Last spring, few Israelis were surprised when terrorists in Gaza started bombarding their homes with rockets and other deadly projectiles—but felt both shocked and betrayed when Arab citizens of Israel attacked Jewish neighborhoods in Haifa, Lod, and other ethnically mixed cities. In a symposium on the causes and origins of those riots, and what can be done to prevent their recurrence, Yossi Kuperwasser argues against attempts to attribute the violence to socioeconomic factors—which, in his view, played a secondary role to national and religious sentiment:
[M]any Israeli Arabs see themselves as Palestinians and as part of the Palestinian people. As Palestinians, they fully adopt the Palestinian narrative. They deny the very existence of a Jewish people and its sovereign, historical connection to the Land of Israel. They believe that the Palestinians are the only indigenous people in this region. They expect that the Jews will eventually be forced to leave and to return to the countries from which they came, while the Palestinians will fulfill their claim (“right of return”) to their homes from which they were temporarily displaced in the Nakba (disaster) of 1948.

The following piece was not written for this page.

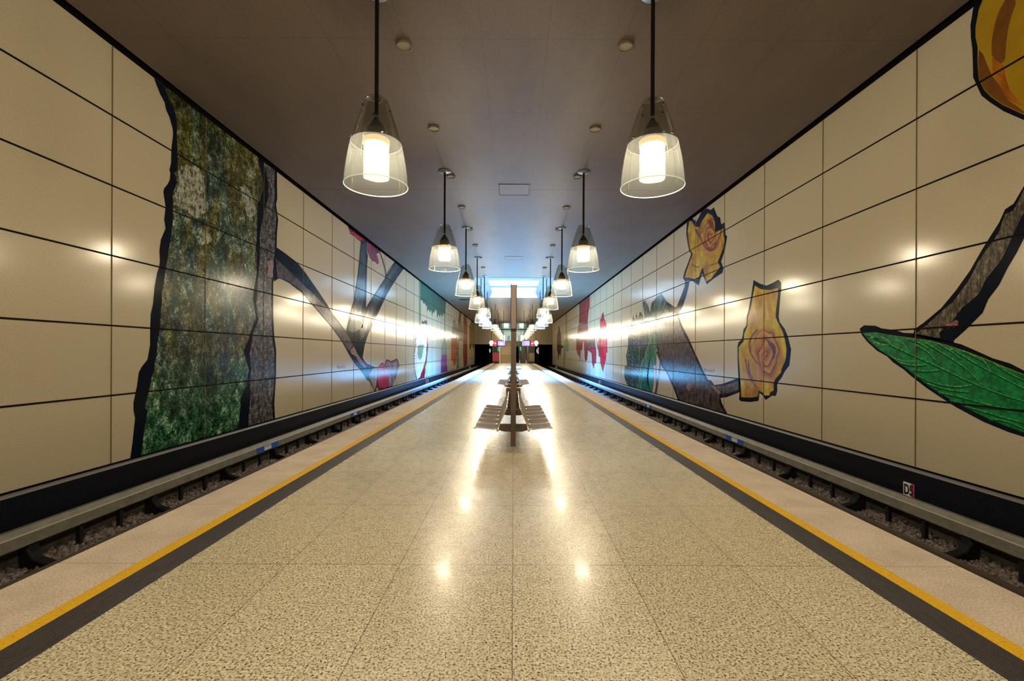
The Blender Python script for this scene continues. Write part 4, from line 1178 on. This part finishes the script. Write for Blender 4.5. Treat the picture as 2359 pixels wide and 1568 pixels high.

Two other phenomena set the stage for the riots. One is the continued erosion of the state’s governance of Israeli Arabs. Certain sectors of the Israeli Arab public have become accustomed to the state not interfering in their affairs and ignoring their criminal behavior, especially in the Negev. This sense of Israeli Arab omnipotence and government impotence seems to have been a conscious component that contributed to the riots. It is unclear whether the handling of the May riots’ participants can make a difference in this consciousness.
The second phenomenon is the tension within Arab society in Israel in light of the Arab Ra’am party’s decision to withdraw from the Arab Joint List, to run independently in the Knesset elections, and then to join the government coalition.
According to Kuperwasser, Arab opponents of Ra’am wish to show that they reject compromise by embracing protest—and violence—which they see as better ways to redress their grievances than participation in the Israeli political system.